Task brief | Filter the listing below, copying every line in which the word "that" appears.

Data records |

▶

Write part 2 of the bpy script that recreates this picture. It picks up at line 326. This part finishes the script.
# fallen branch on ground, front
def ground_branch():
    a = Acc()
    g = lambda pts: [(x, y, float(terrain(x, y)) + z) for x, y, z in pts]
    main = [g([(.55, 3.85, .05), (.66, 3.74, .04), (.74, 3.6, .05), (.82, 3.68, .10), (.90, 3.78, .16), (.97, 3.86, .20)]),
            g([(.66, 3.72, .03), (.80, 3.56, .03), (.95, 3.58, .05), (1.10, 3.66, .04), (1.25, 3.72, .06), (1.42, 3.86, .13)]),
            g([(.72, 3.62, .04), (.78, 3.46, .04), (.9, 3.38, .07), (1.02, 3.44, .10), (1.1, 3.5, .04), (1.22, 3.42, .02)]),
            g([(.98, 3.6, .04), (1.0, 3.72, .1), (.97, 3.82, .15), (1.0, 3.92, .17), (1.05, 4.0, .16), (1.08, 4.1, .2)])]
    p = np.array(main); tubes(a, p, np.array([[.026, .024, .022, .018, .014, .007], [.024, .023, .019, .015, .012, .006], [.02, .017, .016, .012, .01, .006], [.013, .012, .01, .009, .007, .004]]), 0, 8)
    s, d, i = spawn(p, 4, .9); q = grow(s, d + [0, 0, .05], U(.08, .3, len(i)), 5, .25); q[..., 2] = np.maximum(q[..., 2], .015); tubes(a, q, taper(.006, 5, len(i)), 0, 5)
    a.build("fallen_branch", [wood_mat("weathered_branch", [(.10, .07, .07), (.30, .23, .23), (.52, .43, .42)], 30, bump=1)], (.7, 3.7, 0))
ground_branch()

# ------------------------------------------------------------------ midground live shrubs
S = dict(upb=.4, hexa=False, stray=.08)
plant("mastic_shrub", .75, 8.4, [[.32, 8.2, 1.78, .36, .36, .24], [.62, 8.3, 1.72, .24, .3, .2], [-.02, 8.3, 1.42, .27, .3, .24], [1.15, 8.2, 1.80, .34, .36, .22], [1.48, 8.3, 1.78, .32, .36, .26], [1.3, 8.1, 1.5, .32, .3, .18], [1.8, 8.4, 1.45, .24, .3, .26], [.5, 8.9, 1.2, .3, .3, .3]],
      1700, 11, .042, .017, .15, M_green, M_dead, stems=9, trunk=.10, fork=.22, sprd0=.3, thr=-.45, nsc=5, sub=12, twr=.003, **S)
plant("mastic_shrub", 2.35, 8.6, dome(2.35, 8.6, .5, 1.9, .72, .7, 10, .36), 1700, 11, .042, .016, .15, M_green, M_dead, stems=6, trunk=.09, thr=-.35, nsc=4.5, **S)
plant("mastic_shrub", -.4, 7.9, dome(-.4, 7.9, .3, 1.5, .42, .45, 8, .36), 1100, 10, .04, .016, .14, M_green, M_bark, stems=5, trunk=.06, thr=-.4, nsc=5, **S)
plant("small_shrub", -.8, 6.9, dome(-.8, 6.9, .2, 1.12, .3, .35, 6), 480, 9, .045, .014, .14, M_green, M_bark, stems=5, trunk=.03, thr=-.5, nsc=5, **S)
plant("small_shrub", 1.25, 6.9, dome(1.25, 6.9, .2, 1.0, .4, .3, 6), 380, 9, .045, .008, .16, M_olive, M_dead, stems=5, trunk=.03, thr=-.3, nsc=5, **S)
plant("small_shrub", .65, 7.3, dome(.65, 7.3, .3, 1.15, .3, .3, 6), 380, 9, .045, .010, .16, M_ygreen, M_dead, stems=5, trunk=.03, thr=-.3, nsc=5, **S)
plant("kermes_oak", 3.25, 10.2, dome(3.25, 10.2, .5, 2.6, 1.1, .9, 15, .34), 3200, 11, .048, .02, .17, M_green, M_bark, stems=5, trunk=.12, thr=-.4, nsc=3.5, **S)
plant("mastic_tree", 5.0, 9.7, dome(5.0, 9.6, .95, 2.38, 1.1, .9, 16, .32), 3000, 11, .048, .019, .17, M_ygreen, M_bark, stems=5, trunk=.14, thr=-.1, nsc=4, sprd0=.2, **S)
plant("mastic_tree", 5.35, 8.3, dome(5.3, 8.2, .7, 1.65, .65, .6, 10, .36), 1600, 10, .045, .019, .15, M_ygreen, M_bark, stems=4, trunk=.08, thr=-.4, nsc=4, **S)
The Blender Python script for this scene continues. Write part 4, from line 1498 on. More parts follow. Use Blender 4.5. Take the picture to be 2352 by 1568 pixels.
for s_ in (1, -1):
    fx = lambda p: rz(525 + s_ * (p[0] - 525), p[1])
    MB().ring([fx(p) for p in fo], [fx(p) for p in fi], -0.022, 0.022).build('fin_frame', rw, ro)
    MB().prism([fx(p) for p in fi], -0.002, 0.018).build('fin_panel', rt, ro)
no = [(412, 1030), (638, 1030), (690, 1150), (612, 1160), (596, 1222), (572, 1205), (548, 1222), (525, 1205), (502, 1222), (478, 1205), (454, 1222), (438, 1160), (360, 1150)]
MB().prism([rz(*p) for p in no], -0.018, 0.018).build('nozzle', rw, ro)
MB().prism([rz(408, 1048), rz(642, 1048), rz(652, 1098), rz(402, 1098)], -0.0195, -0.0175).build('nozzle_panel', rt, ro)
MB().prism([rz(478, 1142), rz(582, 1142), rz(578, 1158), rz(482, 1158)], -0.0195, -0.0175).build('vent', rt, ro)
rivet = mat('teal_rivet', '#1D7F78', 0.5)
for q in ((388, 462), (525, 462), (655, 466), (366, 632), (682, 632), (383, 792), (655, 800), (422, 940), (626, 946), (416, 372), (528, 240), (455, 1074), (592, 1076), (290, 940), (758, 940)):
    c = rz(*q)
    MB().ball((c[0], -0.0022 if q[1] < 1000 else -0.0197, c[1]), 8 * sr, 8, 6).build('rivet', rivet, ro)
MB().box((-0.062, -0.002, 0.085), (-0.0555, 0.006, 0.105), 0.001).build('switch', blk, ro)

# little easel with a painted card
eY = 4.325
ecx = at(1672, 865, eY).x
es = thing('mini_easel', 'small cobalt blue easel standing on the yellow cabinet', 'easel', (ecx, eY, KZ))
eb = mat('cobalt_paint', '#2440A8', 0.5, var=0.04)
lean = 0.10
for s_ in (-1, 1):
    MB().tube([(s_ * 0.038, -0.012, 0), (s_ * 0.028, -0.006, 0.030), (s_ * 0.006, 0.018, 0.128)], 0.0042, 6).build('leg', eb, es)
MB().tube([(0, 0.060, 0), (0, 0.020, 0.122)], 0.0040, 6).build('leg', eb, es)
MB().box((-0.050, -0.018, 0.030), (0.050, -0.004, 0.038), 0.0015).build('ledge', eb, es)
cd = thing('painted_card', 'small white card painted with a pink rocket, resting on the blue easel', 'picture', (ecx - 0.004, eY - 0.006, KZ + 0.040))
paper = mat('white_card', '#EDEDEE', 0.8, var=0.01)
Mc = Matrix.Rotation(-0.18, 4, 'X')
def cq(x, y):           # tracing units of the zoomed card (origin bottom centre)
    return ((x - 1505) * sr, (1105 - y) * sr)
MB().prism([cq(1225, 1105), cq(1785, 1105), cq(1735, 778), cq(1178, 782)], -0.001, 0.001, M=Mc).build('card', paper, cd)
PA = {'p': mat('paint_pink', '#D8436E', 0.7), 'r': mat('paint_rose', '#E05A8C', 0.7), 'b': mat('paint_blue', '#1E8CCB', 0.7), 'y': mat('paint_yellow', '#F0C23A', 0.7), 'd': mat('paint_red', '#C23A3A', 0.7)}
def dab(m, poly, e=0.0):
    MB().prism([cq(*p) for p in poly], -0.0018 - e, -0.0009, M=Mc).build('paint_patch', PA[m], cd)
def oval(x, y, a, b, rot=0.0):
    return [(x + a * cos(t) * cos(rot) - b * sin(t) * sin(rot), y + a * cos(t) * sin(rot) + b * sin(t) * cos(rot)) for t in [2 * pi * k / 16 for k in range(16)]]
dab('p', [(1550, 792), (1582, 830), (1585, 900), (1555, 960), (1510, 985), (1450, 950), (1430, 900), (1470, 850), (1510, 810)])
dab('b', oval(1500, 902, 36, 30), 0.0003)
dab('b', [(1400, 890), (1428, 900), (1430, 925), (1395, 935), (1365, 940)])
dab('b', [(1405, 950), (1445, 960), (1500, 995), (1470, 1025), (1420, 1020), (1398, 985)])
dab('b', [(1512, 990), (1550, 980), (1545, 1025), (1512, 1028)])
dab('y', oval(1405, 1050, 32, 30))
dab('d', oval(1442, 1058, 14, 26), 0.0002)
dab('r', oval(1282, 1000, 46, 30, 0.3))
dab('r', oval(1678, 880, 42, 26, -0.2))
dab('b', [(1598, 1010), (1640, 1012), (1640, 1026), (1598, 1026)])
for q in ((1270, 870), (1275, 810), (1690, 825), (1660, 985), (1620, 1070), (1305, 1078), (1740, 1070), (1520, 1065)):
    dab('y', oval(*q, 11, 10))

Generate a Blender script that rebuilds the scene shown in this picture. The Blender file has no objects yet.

◀

Final answer |
Write part 2 of the bpy script that recreates this picture. It picks up at line 326. This part finishes the script.
Generate a Blender script that rebuilds the scene shown in this picture. The Blender file has no objects yet.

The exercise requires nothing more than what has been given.